We are apt to look upon these jerry-built houses as the result of competition and the continual cry for cheap houses. On the other hand, we regard our cathedrals as solid monuments to the more honest work of former times. But this notion must be dispelled. The Peterborough Cathedral architect has been examining the foundations and piers of the tower of that fabric, which it will be remembered he some time ago reported to be in a dangerous condition, and they turn out to be as perfect an example of jerry-building as could be found in our own enlightened times. The piers were found to consist of a thin facing of stone, the interior being filled in with small rubble-stone and sandy earth. He tells us that ‘it is impossible to conceive a worse piece of construction, and it is equally impossible to understand how it is that these piers have stood so long.’ The piers have simply been enabled to hold together by the strength of their exterior clothing. It is some small satisfaction to the modern householder that dishonest building has not been invented for his especial torment, but was practised as long ago as the fourteenth century.

Another far more valuable relic of the past is, as we recently indicated, exciting attention on account of its decaying condition. Westminster Abbey, which may justly be regarded as the most important ecclesiastical building in the kingdom, is wasting away piecemeal under the effects of London smoke and atmospheric agencies generally. The sum required for its restoration is estimated at eighty thousand pounds, and this is probably short of the real amount which will be required to do the work effectually. For such a national purpose, the purse of the nation ought undoubtedly to be responsible.

The complete Report of Professor Hull’s labours, as chief of the little band of scientific explorers who have just returned from a geological survey of Palestine, will be looked forward to with unusual interest, for he brings back with him materials for constructing a far more complete map than has ever before been possible. The ancient sea-margins of the Gulfs of Suez and Akabah have been traced at a height of two hundred feet above their present surfaces—indicating that the Mediterranean and Red Seas have been at one time in natural connection with one another. Professor Hull believes that this was the case at the time of the Exodus. The terraces of the Jordan have also been examined, the most important of these ancient margins being six hundred feet above the present level of the Dead Sea. Besides his scientific Report, the learned Professor is preparing a popular account of his pilgrimage, which will duly appear in the Transactions of the Geological Society. His journeyings will cover much of the same ground traversed nearly fifty years ago by David Roberts, whose drawings of the places visited aroused so much interest at the time, and which have never since been surpassed.
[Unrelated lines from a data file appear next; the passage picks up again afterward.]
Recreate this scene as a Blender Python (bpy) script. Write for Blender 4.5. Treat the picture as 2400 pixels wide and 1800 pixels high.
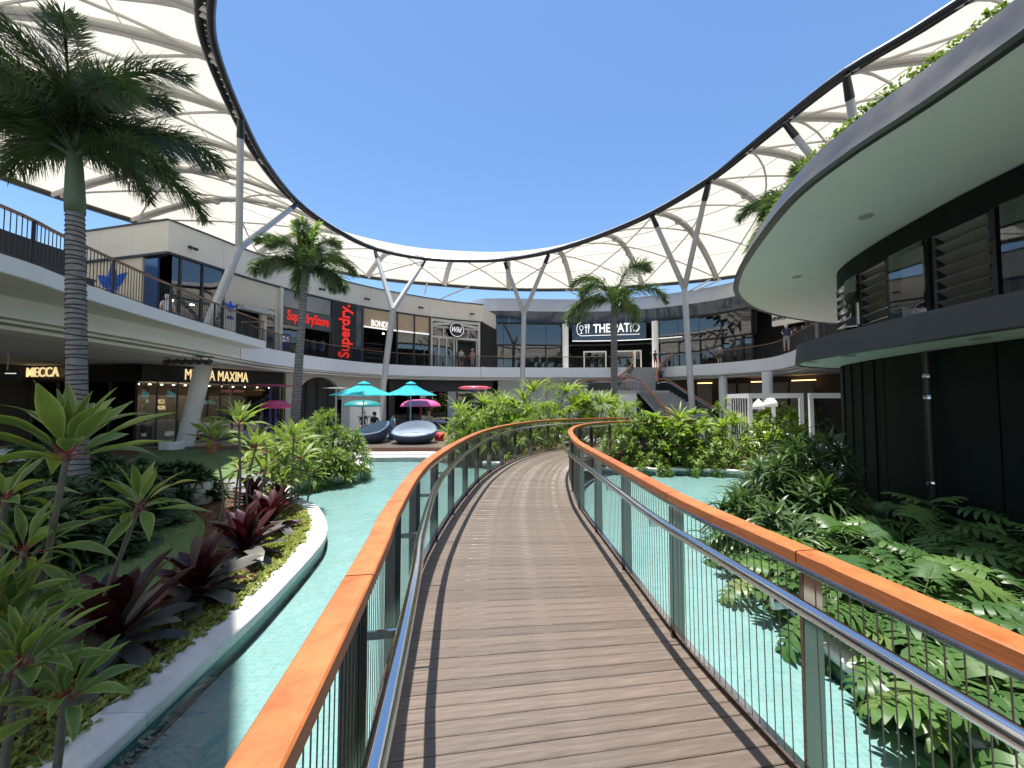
import bpy, math, random
from mathutils import Vector, Matrix
random.seed(7)
sc = bpy.context.scene
for o in list(bpy.data.objects): bpy.data.objects.remove(o)
# ---------------------------------------------------------------- camera
FPX, HOR, EYE = 902.0, 938.0, 1.70
PITCH = math.atan((HOR - 900) / FPX)
cd = bpy.data.cameras.new('camera'); cam = bpy.data.objects.new('camera', cd)
sc.collection.objects.link(cam); sc.camera = cam
cd.sensor_width = 36; cd.lens = 36 * FPX / 2400; cd.clip_start = 0.05; cd.clip_end = 3000
cam.location = (0, 0, EYE); cam.rotation_euler = (math.pi / 2 + PITCH, 0, 0)
# ---------------------------------------------------------------- sky, sun, exposure
SUN = Vector((-0.10, 0.10, 1.0)).normalized()
w = bpy.data.worlds.new('World'); sc.world = w; w.use_nodes = True
nt = w.node_tree; bg = nt.nodes['Background']
sky = nt.nodes.new('ShaderNodeTexSky'); sky.sky_type = 'NISHITA'; sky.sun_disc = False
sky.sun_elevation = math.asin(SUN.z); sky.sun_rotation = math.atan2(SUN.x, SUN.y)
sky.air_density = 1.0; sky.dust_density = 0.2; sky.ozone_density = 2.0; sky.altitude = 0
hs = nt.nodes.new('ShaderNodeHueSaturation'); hs.inputs['Saturation'].default_value = 1.13
nt.links.new(sky.outputs[0], hs.inputs['Color']); nt.links.new(hs.outputs[0], bg.inputs[0]); bg.inputs[1].default_value = 0.105
sd = bpy.data.lights.new('sun', 'SUN'); sd.energy = 4.8; sd.angle = math.radians(0.53); sd.color = (1, 0.96, 0.9)
so = bpy.data.objects.new('sun', sd); sc.collection.objects.link(so)
so.rotation_euler = SUN.to_track_quat('Z', 'Y').to_euler(); so.location = (0, 0, 60)
sc.view_settings.view_transform = 'Standard'; sc.view_settings.look = 'None'
sc.view_settings.exposure = 1.02; sc.view_settings.gamma = 1.0; sc.view_settings.use_curve_mapping = False
sc.render.engine = 'CYCLES'
sc.cycles.max_bounces = 8; sc.cycles.diffuse_bounces = 4; sc.cycles.transparent_max_bounces = 24
sc.cycles.caustics_reflective = False; sc.cycles.caustics_refractive = False

# ---------------------------------------------------------------- helpers
def ray(u, v):                       # direction through a point of the 2400 x 1800 photograph
    a = (u - 1200) / FPX; b = -(v - 900) / FPX
    return Vector((a, math.cos(PITCH) - b * math.sin(PITCH), math.sin(PITCH) + b * math.cos(PITCH)))
def at_z(u, v, z):
    d = ray(u, v); t = (z - EYE) / d.z
    return Vector((d.x * t, d.y * t, z))
def at_y(u, v, y):
    d = ray(u, v); t = y / d.y
    return Vector((d.x * t, y, EYE + d.z * t))
def px(u, y, v=900): return at_y(u, v, y).x
def put(name, me, parent=None, mats=(), loc=None, mw=None):
    o = bpy.data.objects.new(name, me); sc.collection.objects.link(o)
    if parent is not None: o.parent = parent
    if mats and me is not None and not me.materials:
        for m in mats: me.materials.append(m)
    if mw is not None: o.matrix_basis = mw
    elif loc is not None: o.location = loc
    return o
def tag(o, label, cat, group=None, kind=None):
    o['label'] = label
    if cat: o['category'] = cat
    if group: o['group'] = group
    if kind: o['kind'] = kind
    return o
def structure(o, label=None):
    o['kind'] = 'structure'
    if label: o['label'] = label
    return o
def empty(name, loc, label, cat, group=None, rz=0):
    o = bpy.data.objects.new(name, None); sc.collection.objects.link(o)
    o.empty_display_size = 0.2; o.location = loc; o.rotation_euler = (0, 0, rz)
    return tag(o, label, cat, group)
class MB:
    """collects geometry; build() links ONE mesh object. Coordinates are world ones minus .org"""
    def __init__(s, org=(0, 0, 0)): s.v = []; s.f = []; s.m = []; s.org = Vector(org)
    def add(s, V, F, mi=0):
        n = len(s.v); s.v += [Vector(p) - s.org for p in V]
        s.f += [tuple(i + n for i in f) for f in F]; s.m += [mi] * len(F); return s
    def box(s, c, size, rz=0, mi=0, axes=None):
        c = Vector(c); h = [x / 2 for x in size]
        if axes is None:
            X = Vector((math.cos(rz), math.sin(rz), 0)); Y = Vector((-math.sin(rz), math.cos(rz), 0)); Z = Vector((0, 0, 1))
        else: X, Y, Z = axes
        V = [c + X * (sx * h[0]) + Y * (sy * h[1]) + Z * (sz * h[2]) for sz in (-1, 1) for sx, sy in ((-1, -1), (1, -1), (1, 1), (-1, 1))]
        return s.add(V, [(3, 2, 1, 0), (4, 5, 6, 7), (0, 1, 5, 4), (1, 2, 6, 5), (2, 3, 7, 6), (3, 0, 4, 7)], mi)
    def bar(s, a, b, w, h=None, mi=0, up=(0, 0, 1)):
        a = Vector(a); b = Vector(b); d = b - a; L = d.length
        if L < 1e-6: return s
        X = d / L; up = Vector(up)
        Y = up.cross(X)
        if Y.length < 1e-4: Y = Vector((0, 1, 0)).cross(X)
        Y.normalize(); Z = X.cross(Y)
        return s.box((a + b) / 2, (L, w, h or w), axes=(X, Y, Z), mi=mi)
    def tube(s, pts, r, n=8, mi=0, caps=True, closed=False):
        pts = [Vector(p) for p in pts]; k = len(pts); rr = r if isinstance(r, (list, tuple)) else [r] * k
        V = []; F = []; ref = None
        for i, p in enumerate(pts):
            if closed: d = pts[(i + 1) % k] - pts[i - 1]
            else: d = pts[min(i + 1, k - 1)] - pts[max(i - 1, 0)]
            d.normalize()
            if ref is None:
                ref = Vector((0, 0, 1)) if abs(d.z) < 0.9 else Vector((1, 0, 0))
            A = d.cross(ref)
            if A.length < 1e-4: A = d.cross(Vector((0, 1, 0)))
            A.normalize(); B = d.cross(A).normalized(); ref = -B if False else ref
            for j in range(n):
                t = 2 * math.pi * j / n; V.append(p + (A * math.cos(t) + B * math.sin(t)) * rr[i])
        for i in range(k if closed else k - 1):
            a = i * n; b = ((i + 1) % k) * n
            for j in range(n): F.append((a + j, a + (j + 1) % n, b + (j + 1) % n, b + j))
        if caps and not closed:
            F.append(tuple(range(n))[::-1]); F.append(tuple(range((k - 1) * n, k * n)))
        return s.add(V, F, mi)
    def sweep(s, path, prof, closed=False, mi=0, capends=True, profclosed=True):
        """prof = [(offset to the right of the path, dz)]; path 3D"""
        P = [Vector(p) for p in path]; k = len(P); n = len(prof); V = []; F = []
        for i, p in enumerate(P):
            if closed: d = P[(i + 1) % k] - P[i - 1]
            else: d = P[min(i + 1, k - 1)] - P[max(i - 1, 0)]
            R = Vector((d.y, -d.x, 0)).normalized()
            V += [p + R * o + Vector((0, 0, z)) for o, z in prof]
        m = n if profclosed else n - 1
        for i in range(k if closed else k - 1):
            a = i * n; b = ((i + 1) % k) * n
            for j in range(m): F.append((a + j, b + j, b + (j + 1) % n, a + (j + 1) % n))
        if capends and not closed and profclosed:
            F.append(tuple(range(n))); F.append(tuple(range((k - 1) * n, k * n))[::-1])
        return s.add(V, F, mi)
    def ribbon(s, A, B, mi=0, flip=False):
        k = len(A); V = [Vector(p) for p in A] + [Vector(p) for p in B]
        F = [((i, i + 1, k + i + 1, k + i) if not flip else (i, k + i, k + i + 1, i + 1)) for i in range(k - 1)]
        return s.add(V, F, mi)
    def lathe(s, c, prof, n=20, mi=0, sx=1, sy=1):
        c = Vector(c); V = []; F = []
        for r, z in prof:
            for j in range(n):
                t = 2 * math.pi * j / n; V.append(c + Vector((r * sx * math.cos(t), r * sy * math.sin(t), z)))
        for i in range(len(prof) - 1):
            for j in range(n): F.append((i * n + j, i * n + (j + 1) % n, (i + 1) * n + (j + 1) % n, (i + 1) * n + j))
        if prof[0][0] > 1e-6: F.append(tuple(range(n))[::-1])
        if prof[-1][0] > 1e-6: F.append(tuple(range((len(prof) - 1) * n, len(prof) * n)))
        return s.add(V, F, mi)
    def mesh(s, name, mats, smooth=False, angle=None):
        me = bpy.data.meshes.new(name); me.from_pydata(s.v, [], s.f)
        for m in (mats if isinstance(mats, (list, tuple)) else [mats]): me.materials.append(m)
        if any(s.m): me.polygons.foreach_set('material_index', s.m)
        if smooth: me.polygons.foreach_set('use_smooth', [True] * len(s.f))
        me.validate(); me.update()
        return me
    def build(s, name, mats, parent=None, smooth=False):
        o = put(name, s.mesh(name, mats, smooth), parent); 
        if s.org.length > 0 and parent is None: o.location = s.org
        return o
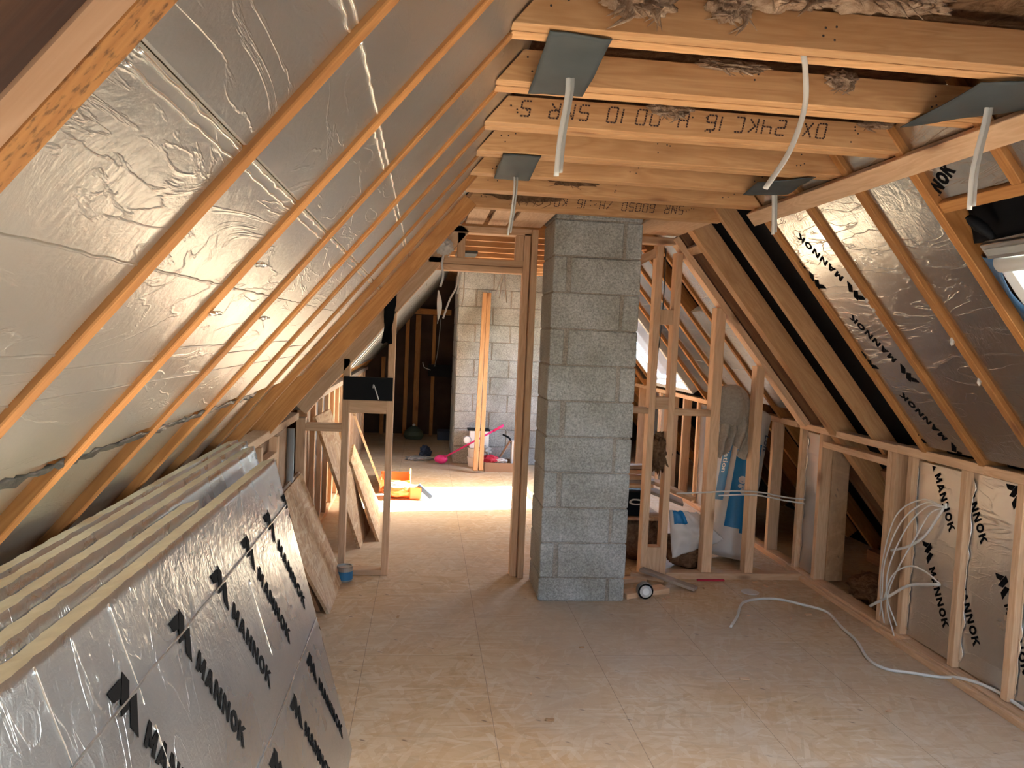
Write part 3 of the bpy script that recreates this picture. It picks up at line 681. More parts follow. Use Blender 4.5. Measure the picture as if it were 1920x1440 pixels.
# ------------------------------------------------------------------ patches and cables overhead
def patch(cs, hang, label, cable, clabel):
    cs = [V(c) for c in cs]; h = V(hang)
    def fn(u, v):
        p = cs[0].lerp(cs[1], u).lerp(cs[3].lerp(cs[2], u), v)
        d = (p.xy-h.xy).length
        return p+V((0, 0, -.010*math.exp(-d*d/.02)+.006*noise.noise(V((u*3, v*3, h.x*5)))))
    o = grid('membrane_patch', fn, 14, 18, DPC, thick=.003); tag(o, label, 'membrane', 'grey membrane patches under the joists')
    for dx, dy in ((-.0065, 0), (.0065, .002)):
        pass
    c = tube('hanging_cable', [V(p) for p in cable], .0085, CABLE, flat=.55); tag(c, clabel, 'cable', 'cables hanging from the ceiling')
    p2 = [V(p)+V((.011, -.003, .01)) for p in cable]; tube('second_core', p2, .0065, GREYCAB, c, flat=.7)
zp = ZC-.004
patch([(.268, 1.918, zp), (.425, 1.935, zp), (.442, 2.39, zp), (.279, 2.405, zp)], (.37, 2.21, zp), 'large grey membrane patch under the first two joists, left',
      [(.365, 2.21, 2.42), (.367, 2.21, 2.34), (.352, 2.21, 2.22), (.345, 2.205, 2.112)], 'thick grey cable hanging from the large left patch')
patch([(.283, 3.224, zp), (.438, 3.214, zp), (.450, 3.687, zp), (.286, 3.69, zp)], (.372, 3.64, zp), 'small grey membrane patch under the fourth joist, left',
      [(.373, 3.62, 2.42), (.374, 3.60, 2.33), (.366, 3.60, 2.22), (.354, 3.60, 2.12)], 'white cable hanging from the small left patch')
patch([(1.451, 2.011, zp), (1.62, 1.94, zp), (1.735, 2.14, zp), (1.500, 2.45, zp-.004)], (1.595, 2.17, zp), 'grey membrane patch folded over the right batten by the near skylight',
      [(1.596, 2.17, 2.42), (1.585, 2.17, 2.33), (1.562, 2.17, 2.20), (1.560, 2.17, 2.088)], 'thick white cable hanging beside the near skylight')
patch([(1.445, 3.435, zp), (1.627, 3.253, zp), (1.67, 3.60, zp), (1.489, 3.70, zp)], (1.612, 3.64, zp), 'dark grey membrane patch at the right end of the fourth joist',
      [(1.612, 3.64, 2.42), (1.620, 3.64, 2.32), (1.625, 3.64, 2.20)], 'thin white cable hanging from the right middle patch')
o = tube('hanging_cable', [(.925, 1.965, 2.42), (.936, 1.965, 2.37), (.945, 1.975, 2.28), (.915, 1.98, 2.17), (.856, 1.98, 2.070)], .0085, CABLE, flat=.6)
tag(o, 'long curved white cable hanging from the nearest joist in mid air', 'cable', 'cables hanging from the ceiling')
o = tube('conduit', [(1.42, 1.62, 2.56), (1.52, 1.60, 2.62)], .012, CABLE, n=1); o = tag(o, 'white cable crossing the wool at the top right corner', 'cable')

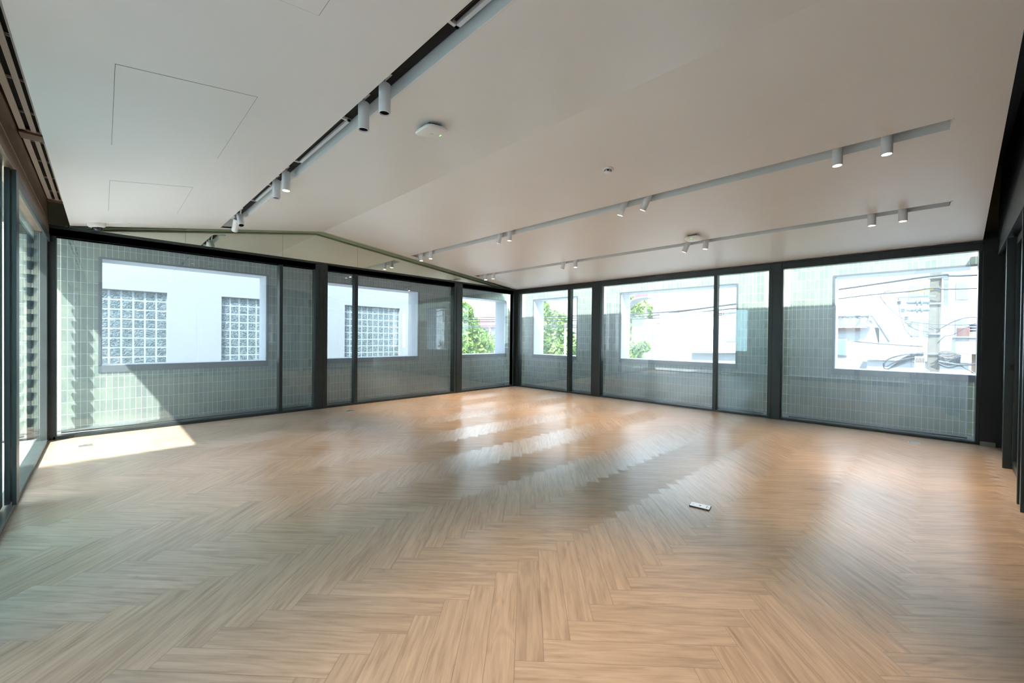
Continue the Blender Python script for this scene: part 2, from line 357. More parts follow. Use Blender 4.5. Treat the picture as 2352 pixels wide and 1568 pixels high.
# dark lining closing the gap above ceiling along the mirrors, the AC strip and the door wall
b = MB()
b.box(-.52, -1.3, 2.93, XCL - .0, 7.5, 2.96)
b.box(-.60, -1.3, 2.60, -.50, 7.5, 3.42)
struct(b.build('trim_4', 'bronze'))
b = MB().box(-.50, 7.50, 2.60, 7.85, 7.56, 3.42).prism([(XCL, YC + .005, cz(XCL) + .024), (RX, YC + .005, RZ + .024), (RX, YC + .005, RZ + .04), (XCL, YC + .005, cz(XCL) + .04)], (0, .006, 0)).prism([(RX, YC + .005, RZ + .024), (7.7, YC + .005, cz(7.7) + .024), (7.7, YC + .005, cz(7.7) + .04), (RX, YC + .005, RZ + .04)], (0, .006, 0))
b.prism([(XCL, YC + .005, cz(XCL) + .03), (RX, YC + .005, RZ + .03), (7.7, YC + .005, cz(7.7) + .03), (7.7, YC + .005, cz(7.7) + .04), (RX, YC + .005, RZ + .04), (XCL, YC + .005, cz(XCL) + .04)], (0, .17, 0))
struct(b.build('trim_30', 'gap'))

# ------------------------------------------------------------------ window walls
HD, HB = 2.595, 2.478     # head bar top / bottom
def frame_y(name, x0, x1, mull, label_idx, m='frame'):
    """window bay on the left-hand wall: x0,x1 clear opening, mull = list of (x0,x1) mullions"""
    b = MB(); b.box(x0 - .03, YL, HB, x1 + .03, YL + .12, HD, .003); b.box(x0 - .03, YL, 0, x1 + .03, YL + .12, .04, .003)
    b.box(x0 - .03, YL + .02, .03, x0, YL + .12, HB); b.box(x1, YL + .02, .03, x1 + .03, YL + .12, HB)
    w_ = struct(b.build(name, m))
    for a_, c_ in mull: MB().box(a_, YL, .03, c_, YL + .12, HB + .005, .002).build('mullion', m, w_)
    xs = [x0] + [v for t_ in mull for v in t_] + [x1]
    for a_, c_ in zip(xs[::2], xs[1::2]):
        MB().box(a_ - .004, YL + .085, .036, c_ + .004, YL + .093, HB + .004).build('glass_pane', 'glass', w_)
    return w_
frame_y('window_1', -.395, 2.59, [(2.035, 2.085)], 1)
frame_y('window_2', 2.81, 5.66, [(3.31, 3.37)], 2)
frame_y('window_3', 5.905, 7.65, [], 3)
def frame_x(name, y0, y1, mull, m='frame'):
    b = MB(); b.box(XR, y0 - .03, HB, XR + .12, y1 + .03, HD, .003); b.box(XR, y0 - .03, 0, XR + .12, y1 + .03, .03, .003)
    b.box(XR + .02, y0 - .03, .02, XR + .12, y0, HB); b.box(XR + .02, y1, .02, XR + .12, y1 + .03, HB)
    w_ = struct(b.build(name, m))
    for a_, c_ in mull: MB().box(XR, a_, .02, XR + .12, c_, HB + .005, .002).build('mullion', m, w_)
    ys = [y0] + [v for t_ in mull for v in t_] + [y1]
    for a_, c_ in zip(ys[::2], ys[1::2]):
        MB().box(XR + .085, a_ - .004, .026, XR + .093, c_ + .004, HB + .004).build('glass_pane', 'glass', w_)
    return w_
frame_x('window_4', 4.945, 7.21, [(5.545, 5.62)])
frame_x('window_5', 1.50, 4.70, [(2.295, 2.355)])
frame_x('window_6', -.79, 1.30, [])
# posts between bays
def post(n, x0, y0, x1, y1, grooves=()):
    b = MB().box(x0, y0, 0, x1, y1, HD, .004)
    for g in grooves: b.box(*g)
    return struct(b.build('trim_%d' % n, 'frame'))
post(5, 2.595, YL - .012, 2.805, YL + .13, [(2.66, YL - .022, .02, 2.665, YL - .01, 2.48), (2.74, YL - .022, .02, 2.745, YL - .01, 2.48)])
post(6, 5.665, YL - .012, 5.90, YL + .13, [(5.73, YL - .022, .02, 5.735, YL - .01, 2.48)])
post(7, XR - .012, 4.71, XR + .13, 4.94)
post(8, XR - .012, 1.31, XR + .13, 1.49, [(XR - .02, 1.44, .02, XR - .01, 1.446, 2.48)])
b = MB().box(7.65, YL - .01, 0, XR + .12, YL + .12, HD, .004).box(XR - .01, 7.22, 0, XR + .12, YL, HD, .004); struct(b.build('trim_9', 'frame'))
b = MB().box(-.515, YL, 0, -.398, YL + .13, HD, .004).box(-.515, YL, HB, 7.8, YL + .14, HD + .002); struct(b.build('trim_10', 'frame'))
# raised lip along the head bar of the left-hand wall
b = MB().box(-.50, YL - .03, HD - .025, 7.72, YL + .16, HD + .012, .003).box(XR - .03, -.97, HD - .02, XR + .12, 7.3, HD + .002, .003); struct(b.build('trim_11', 'frame'))

# mirrors filling the gable
joints = [-.50, .838, 2.12, 3.425, 5.935, 7.86]
names = ['leftmost mirror panel over the long window, beside the bronze duct', 'mirror panel left of the ceiling fold, second from the left', 'mirror panel under the highest point of the ceiling fold',
         'long sloping mirror panel right of the ceiling fold', 'small triangular mirror panel tapering into the far corner']
for i in range(5):
    x0, x1 = joints[i] + .0015, joints[i + 1] - .0015; xs = [x0] + ([RX] if x0 < RX < x1 else []) + [x1]
    poly = [(x0, 7.48, HD - .0), (x1, 7.48, HD - .0)] + [(x_, 7.48, cz(x_) + .028) for x_ in reversed(xs)]
    o = MB().prism(poly, (0, .012, 0)).build('mirror_panel', 'mirror')
    tag(o, names[i], 'mirror', 'greenish mirror panels filling the gable')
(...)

Not very many years ago, a map of Africa presented in its centre a blank space, which was explained to inquiring children as indicating a country so hot that nobody had been there or could live there. This benighted region has now an atlas all to itself. Under the auspices of the Geographical Society, Mr Ravenstein has just completed their map of Eastern Equatorial Africa; it is of large size, and contains altogether twenty-five sheets. He will now commence a similar work for Western Africa, and has proceeded to Portugal in order to take advantage of the materials in the possession of that government bearing upon the subject. This work is also undertaken for and at the expense of the Geographical Society.

The official Report of the late census in British Burmah is not without interest to dwellers in Britain. Only two languages had to be used in the process of enumeration—namely, Burmese and English. The people at first thought that the strange proceedings heralded the advent of a new tax, and one tribe fled across the frontier so as to be out of the way. Another idea that occurred to the people was that the English made use of human heads for inquiring into the future. But these difficulties having been smoothed over, the census was taken satisfactorily. British Burmah is, roughly speaking, of the same area as Great Britain and Ireland, with a population less than that of London. This population, under British rule, has doubled in twenty years, and there is every sign of its continued increase. The males are far in excess of the females, and what seems a very important key to the wonderful prosperity of the country is the fact that there are ten acres of cultivated land for every eight persons living in it.

It is reported that Baron Nordenskïold, whose recent explorations in and around Greenland aroused so much interest in scientific circles, is contemplating a voyage next year to the south polar regions. The cost of the projected expedition is nearly two hundred thousand pounds, but this seemingly large sum will include the expense of building a ship of special construction, to meet the requirements of the explorers.

International courtesies are so very few and far between, that when one occurs it is worthy of the most honourable mention. Many years ago, a band of English Arctic explorers abandoned their ship, the Resolute, for it was hopelessly frozen into the ice-pack. The ship, however, at last floated free, and was taken by an American whaler to New York. The gallant Americans thereupon put the vessel into splendid order, and presented her to Queen Victoria. It was but the other day that the old ship was broken up, when a desk was made from her timbers and presented to the American President. The British government have now presented the Alert, which has also seen Arctic service, to the United States government for the use of the Greeley relief expedition. The ship has long ago been strengthened with teak for protection against the ice, and is thus well fitted for the purpose in view.

The recent experiments at Folkestone once more proved the value of throwing oil on troubled waters, the efficacy of which operation in stormy weather we described last month. In addition to the oil-shell there mentioned, another invention falls to be noticed, by which the same gun from which the oil-shell is discharged may be also employed for projecting a heavy solid cylindrical shot, to which is attached a flexible tubing. Upon firing the gun, the shot is carried a long distance out to sea, pulling the tube after it. The shot sinks to the bottom, and the tube thus anchored can be used with a pump for forcing the oil to any spot in the neighbourhood. This contrivance, like that of the oil-shell, is the invention of Mr Gordon.